The opinion of the court was delivered by
Dennison, P. J.:This action was commenced in the district court of Pratt county by T. E.. Simpson as plaintiff to recover the possession of certain personal property from the plaintiffs in error. Judgment was rendered in favor of Simpson and the defendants below bring the case here for review. They contend that the court erred in giving its fourth instruction, and in refusing to render judgment in their favor on the special findings of the jury. The fourth instruction reads as follows:
“4th. The court further instructs you, that if you find from the preponderance of the evidence that the plaintiff was the owner of said property, and in actual possession of the same, and that the defendants, agents, or attorneys, for the purpose of obtaining possession of said property without resorting to an action of replevin to recover the same, acting for and on behalf *749of the defendants and ostensibly as the agents or attorneys for the plaintiff in an action in the district court of this county, wherein S. N. . Schuyler was plaintiff, and T. E. Simpson, the plaintiff herein, was defendant, and in which a judgment had been rendered against the said T. E. Simpson, caused and procured an execution to be issued on said judgment and levied upon the property in question in this action, with the intention and sole purpose of getting said property out of the possession of this plaintiff into the possession of these defendants, to be disposed of under said chattel mortgage, and, after having caused said execution to be levied upon said property and taken possession of by the officer, caused and procured said officer to turn said property over to the defendants herein or their agents, and returned said execution by order of the attorneys, so ostensibly representing the plaintiff in said action, with the indorsement thereon, showing that said property had been turned over to these defendants under their claim to the same under said chattel mortgage, and that the process of the court so issued upon said judgment was used by the defendants with the intention and sole purpose of deceiving the plaintiff herein and taking said property from his possession and turning it over to the defendants against his will and over his objections, and that said property was so taken and obtained by the defendants, their agents or attorneys, "then, and in that event, the taking of said property by the defendants was fraudulent, against public policy, and wrongful, and the subsequent withholding and the detention of the same from the plaintiff was unlawful and wrongful, although the defendants may have been entitled to the possession of said property under said chattel mortgage if they had rightfully obtained possession of the same.”

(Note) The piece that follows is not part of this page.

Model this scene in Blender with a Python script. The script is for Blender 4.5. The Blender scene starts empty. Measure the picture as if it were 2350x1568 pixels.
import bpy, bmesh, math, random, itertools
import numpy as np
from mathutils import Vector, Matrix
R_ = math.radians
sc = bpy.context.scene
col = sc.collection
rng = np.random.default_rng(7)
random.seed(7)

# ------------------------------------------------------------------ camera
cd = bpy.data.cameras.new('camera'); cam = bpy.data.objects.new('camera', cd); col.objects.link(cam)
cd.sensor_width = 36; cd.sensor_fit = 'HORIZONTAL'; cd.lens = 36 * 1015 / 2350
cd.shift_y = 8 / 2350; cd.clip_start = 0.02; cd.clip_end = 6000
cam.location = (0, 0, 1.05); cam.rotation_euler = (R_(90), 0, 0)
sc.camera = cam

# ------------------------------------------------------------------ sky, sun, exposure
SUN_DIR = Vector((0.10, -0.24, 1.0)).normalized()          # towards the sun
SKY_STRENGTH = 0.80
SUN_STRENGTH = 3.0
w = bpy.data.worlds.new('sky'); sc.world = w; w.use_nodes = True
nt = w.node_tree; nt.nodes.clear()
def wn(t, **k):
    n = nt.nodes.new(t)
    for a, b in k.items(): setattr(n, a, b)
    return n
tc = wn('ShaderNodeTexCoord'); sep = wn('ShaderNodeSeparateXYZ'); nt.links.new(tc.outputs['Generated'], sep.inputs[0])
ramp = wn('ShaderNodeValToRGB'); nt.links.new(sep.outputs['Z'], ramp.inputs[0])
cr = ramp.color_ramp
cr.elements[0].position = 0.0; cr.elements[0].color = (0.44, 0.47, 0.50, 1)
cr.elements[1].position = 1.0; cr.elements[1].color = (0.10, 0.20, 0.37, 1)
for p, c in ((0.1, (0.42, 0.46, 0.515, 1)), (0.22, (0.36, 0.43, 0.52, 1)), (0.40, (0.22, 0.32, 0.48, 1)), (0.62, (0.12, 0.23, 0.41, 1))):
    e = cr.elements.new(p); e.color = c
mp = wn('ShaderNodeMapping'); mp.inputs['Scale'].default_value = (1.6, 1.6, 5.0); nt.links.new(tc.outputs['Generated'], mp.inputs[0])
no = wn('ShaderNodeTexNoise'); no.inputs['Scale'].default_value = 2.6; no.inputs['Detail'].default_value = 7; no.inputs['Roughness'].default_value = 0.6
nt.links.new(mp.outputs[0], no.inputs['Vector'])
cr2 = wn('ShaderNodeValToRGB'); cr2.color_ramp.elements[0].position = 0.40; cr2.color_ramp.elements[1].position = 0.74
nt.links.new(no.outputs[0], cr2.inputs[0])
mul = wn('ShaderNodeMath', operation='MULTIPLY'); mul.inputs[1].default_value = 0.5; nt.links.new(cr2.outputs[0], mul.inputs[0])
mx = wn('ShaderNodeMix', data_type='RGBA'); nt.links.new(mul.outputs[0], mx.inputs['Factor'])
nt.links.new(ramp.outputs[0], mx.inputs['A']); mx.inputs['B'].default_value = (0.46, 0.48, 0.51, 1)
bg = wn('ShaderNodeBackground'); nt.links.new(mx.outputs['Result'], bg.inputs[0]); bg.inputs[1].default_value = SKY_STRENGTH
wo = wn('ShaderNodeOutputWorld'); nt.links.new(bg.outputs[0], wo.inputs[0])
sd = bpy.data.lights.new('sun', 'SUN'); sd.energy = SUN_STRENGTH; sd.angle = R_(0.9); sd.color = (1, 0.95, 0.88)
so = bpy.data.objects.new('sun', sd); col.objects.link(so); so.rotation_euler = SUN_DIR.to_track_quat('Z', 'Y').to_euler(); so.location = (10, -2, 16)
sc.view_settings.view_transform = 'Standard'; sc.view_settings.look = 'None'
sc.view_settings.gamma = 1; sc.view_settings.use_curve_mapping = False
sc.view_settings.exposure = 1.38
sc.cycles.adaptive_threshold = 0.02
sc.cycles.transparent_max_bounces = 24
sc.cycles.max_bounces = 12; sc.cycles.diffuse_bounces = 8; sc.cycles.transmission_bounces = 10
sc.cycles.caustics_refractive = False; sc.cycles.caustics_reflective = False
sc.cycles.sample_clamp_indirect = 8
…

The issue in an action of replevin is the wrongful detention of the property at the time of the commencement of the action. The question to be determined is, Who was entitled to the possession of the property at the time of the commencement of the action? not, *750How did they come into the possession of it ? The instruction complained of is erroneous.
It is also contended that the plaintiffs in error were entitled to a judgment in their favor on the special findings of the jury, which were as follows :
“1. At the time this action was commenced were the defendants in possession of the engine in controversy and holding the same under the chattel mortgage introduced in evidence? Ans. Yes.

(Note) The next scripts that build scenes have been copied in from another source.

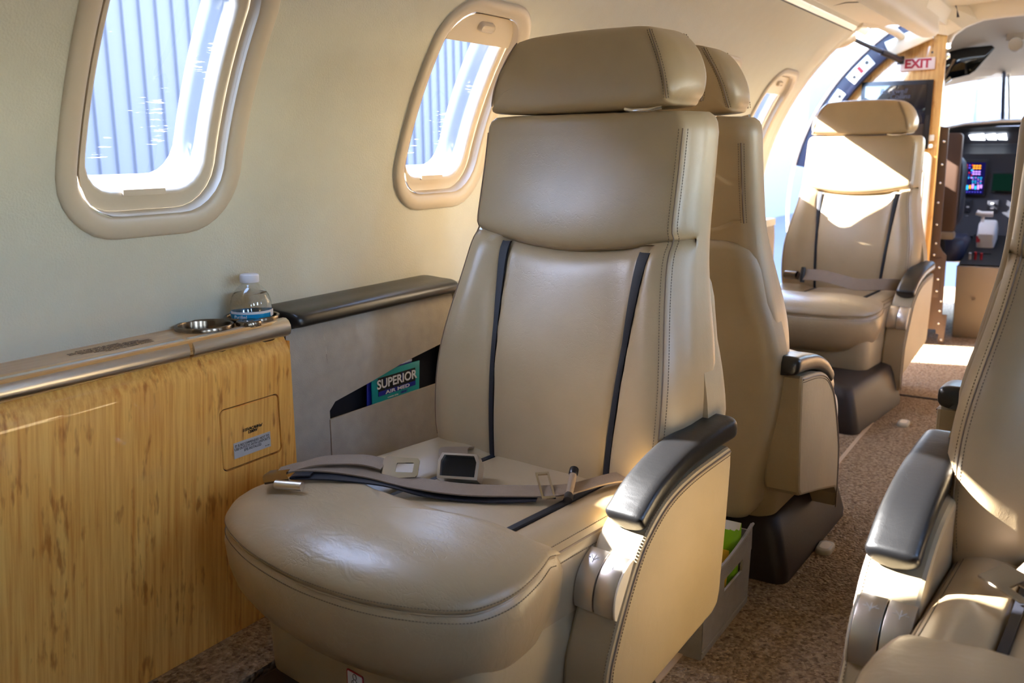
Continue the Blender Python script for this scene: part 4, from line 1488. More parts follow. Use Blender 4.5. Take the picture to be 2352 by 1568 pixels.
# ------------------------------------------------------------------ sidewall panels with pockets, black ledge pads
def side_panel(y0, y1, pocket, lab, first=True):
    root = empty('sidewall_panel', (XC, y0, 0.114))
    tag(root, lab, 'wall panel')
    bpy.context.view_layer.update()
    xs = XC - 0.004
    py0, py1, pz0l, pz1l, pz0r, pz1r = pocket
    # pocket mouth outline (y, z): narrow rounded end at the left, widening forward
    mouth = [(py0, pz0l), (py1, pz0r), (py1, pz1r), (py0 + (py1 - py0) * 0.62, pz1l + (pz1r - pz1l) * 0.72), (py0 + (py1 - py0) * 0.33, pz1l + (pz1r - pz1l) * 0.40), (py0 + 0.012, pz1l + 0.007), (py0 + 0.001, pz1l - 0.006)]
    m2 = MB()
    # panel as strips around the mouth
    ztop = 0.584
    lowl = lambda y: pz0l + (pz0r - pz0l) * (y - py0) / (py1 - py0)
    up = sorted([(p[0], p[1]) for p in mouth[2:]], key=lambda p: p[0])
    upl = lambda y: float(np.interp(y, [p[0] for p in up], [p[1] for p in up]))
    ysn = sorted(set(list(np.linspace(py0 + 0.001, py1, 24))))
    def out(y, z): return xs - 0.012 * max(0, (z - 0.52) / 0.064) ** 2 if z > 0.52 else xs
    m2.grid([[(out(y, z), y, z) for y in (y0, (y0 + py0) / 2, py0 + 0.001)] for z in np.linspace(0.114, ztop, 14)])
    m2.grid([[(out(y, z), y, z) for y in (py1, (py1 + y1) / 2, y1)] for z in np.linspace(0.114, ztop, 14)])
    m2.grid([[(xs, y, 0.114 + (lowl(y) - 0.114) * t) for y in ysn] for t in np.linspace(0, 1, 6)])
    m2.grid([[(out(y, upl(y) + (ztop - upl(y)) * t), y, upl(y) + (ztop - upl(y)) * t) for y in ysn] for t in np.linspace(0, 1, 8)])
    m2.grid([[(x, y, ztop) for y in (y0, y1)] for x in (out(0, ztop), -1.19)])
    m2.grid([[(x, y, lowl(y)) for y in ysn] for x in (xs, xs - 0.004)])
    sub(m2, 'suede_panel', 'suede', root, sharp=40)
    p = MB()
    p.grid([[(xs - 0.030, y, z) for y in (py0 - 0.01, py1 + 0.01)] for z in (0.28, 0.52)])
    p.grid([[(x, py0 - 0.004, z) for z in (0.28, 0.52)] for x in (xs - 0.001, xs - 0.030)])
    p.grid([[(x, py1 + 0.004, z) for z in (0.28, 0.52)] for x in (xs - 0.001, xs - 0.030)])
    sub(p, 'pocket_lining', 'cloth_navy', root)
    sm = MB()
    sm.tube([(xs + 0.0002, py0, 0.13), (xs + 0.0002, py0, pz0l)], 0.0011, 6)
    sub(sm, 'pocket_seam', 'leather_dark', root)
    return root
side_panel(1.066, 1.62, (1.151, 1.50, 0.410, 0.432, 0.405, 0.488), 'grey suede sidewall panel with a map pocket between the cabinet and the large seat')
side_panel(2.60, 3.80, (2.95, 3.33, 0.410, 0.432, 0.40, 0.488), 'grey suede sidewall panel with dark pocket beside the sunlit seat by the door')
side_panel(1.63, 2.59, (1.95, 2.30, 0.410, 0.432, 0.405, 0.488), 'grey suede sidewall panel hidden behind the two back-to-back seats')

def ledge_pad(y0, y1, mat, label):
    root = MB()
    prof = curve_pts([(-1.20, 0.588), (-1.13, 0.586), (XC + 0.002, 0.588), (XC + 0.006, 0.597), (XC + 0.002, 0.607), (XC - 0.012, 0.613), (-1.15, 0.615), (-1.20, 0.616)], 36, True)
    rings = []
    c = np.array([-1.15, 0.600])
    for y, k in ((y0, 0.86), (y0 + 0.002, 0.93), (y0 + 0.006, 0.98), (y0 + 0.012, 1.0)) + tuple((y, 1.0) for y in np.linspace(y0 + 0.03, y1 - 0.03, 8)) + ((y1 - 0.012, 1.0), (y1 - 0.006, 0.98), (y1 - 0.002, 0.93), (y1, 0.86)):
        rings.append([(c[0] + (p[0] - c[0]) * k, y, c[1] + (p[1] - c[1]) * k) for p in prof])
    root.loft(rings)
    o = root.build('ledge_pad', mat, None, sharp=80)
    tag(o, label, 'arm pad')
    return o
ledge_pad(1.082, 1.545, 'black_leather', 'long black padded ledge on the sidewall between the cabinet and the large seat')
ledge_pad(2.90, 3.62, 'cream_plastic', 'short pale ledge cap on the sidewall just before the exit doorway')
slab('trim_9', -1.21, XC - 0.003, 1.545, 3.80, 0.560, 0.588, 'wall')

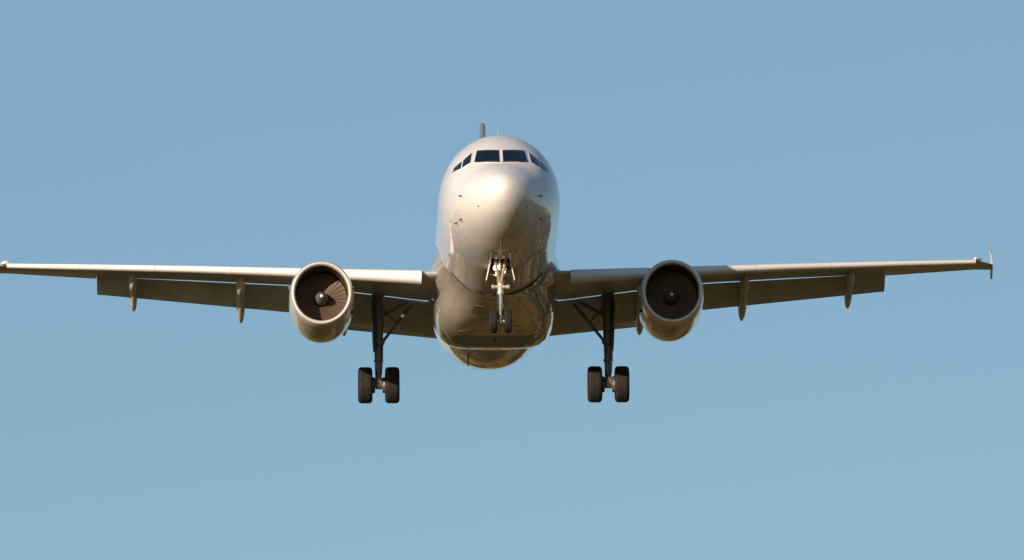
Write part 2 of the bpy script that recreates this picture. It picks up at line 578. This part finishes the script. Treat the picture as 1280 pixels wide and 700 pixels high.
for sgn in (-1, 1):
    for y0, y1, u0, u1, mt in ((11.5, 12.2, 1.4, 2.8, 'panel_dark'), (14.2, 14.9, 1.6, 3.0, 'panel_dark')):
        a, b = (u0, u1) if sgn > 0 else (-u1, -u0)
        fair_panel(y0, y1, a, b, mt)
for s in (-1, 1):
    bm = bmesh.new()
    box(bm, (s * .55, 15.9, -2.722), (.95, 1.6, .02), bevel=.006)
    link('wheel_well_door', bm, 'belly', fairing, smooth=False)
bm = bmesh.new()
tube(bm, [(0, 15.4, -2.68), (0, 15.4, -2.80)], [.07, .05], 12)
link('beacon_light', bm, 'redlens', fairing)

# ------------------------------------------------------------------ wings
def lerp_tab(tab, x):
    for (a, *p), (b, *q) in zip(tab, tab[1:]):
        if x <= b:
            t = (x - a) / (b - a)
            return [u + (v - u) * t for u, v in zip(p, q)]
    return list(tab[-1][1:])
#          span,  yLE,  zLE,  yTE,  zTE, thickness
WING = [(1.6, 11.95, -1.12, 18.55, -.95, .86), (2.4, 12.35, -1.06, 18.55, -.92, .80), (6.4, 14.45, -.52, 18.75, -.32, .50),
        (10.0, 16.35, -.06, 19.95, .10, .36), (13.2, 18.0, .32, 20.95, .42, .27), (16.25, 19.66, .69, 21.55, .73, .20), (16.85, 20.75, .76, 21.85, .78, .09)]
def airfoil(n, cut0=0.0, cut1=1.0):
    """(chordwise, up) points from the rear upper edge round the nose to the rear lower edge."""
    out = []
    def half(x):
        return 5 * .1 * (0.2969 * sq(x) - 0.1260 * x - 0.3516 * x * x + 0.2843 * x ** 3 - 0.1030 * x ** 4) / .1 * 2 / 2
    for k in range(n + 1):
        t = math.pi * k / n
        x = cut0 + (cut1 - cut0) * (.5 + .5 * math.cos(t))
        out.append((x, half(x) * .52))
    for k in range(n - 1, -1, -1):
        t = math.pi * k / n
        x = cut0 + (cut1 - cut0) * (.5 + .5 * math.cos(t))
        out.append((x, -half(x) * .48))
    return out
def wing_ring(s, x, cut, grow_t=1.0):
    yl, zl, yt, zt, th = lerp_tab(WING, x)
    r = []
    for c, h in airfoil(22, 0, cut):
        r.append(Vector((s * x, yl + (yt - yl) * c, zl + (zt - zl) * c + h * th * grow_t)))
    return r
FLAP_CUT = .80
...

“2. Did Carskadon & Thompson indorse and transfer said note secured by said chattel mortgage to the defendant, the Wyandotte National Bank, before maturity? A. Yes.
“3. Was the said note secured by said mortgage due and unpaid at the time of the beginning of this action? A. Yes.
“4. What is the amount due and unpaid on said note? A. $500, and interest at eight per cent, from October 17, 1890.”
This contention is correct. The plaintiffs in error were entitled to a judgment that at the time of the commencement of the action they were entitled to the possession of the property, and that they had a special ownership therein of the value of $500 and interest at eight per cent, from October 17, 1890.
The judgment of the district court is reversed, and the case remanded for further proceedings in accordance with the views expressed in this opinion.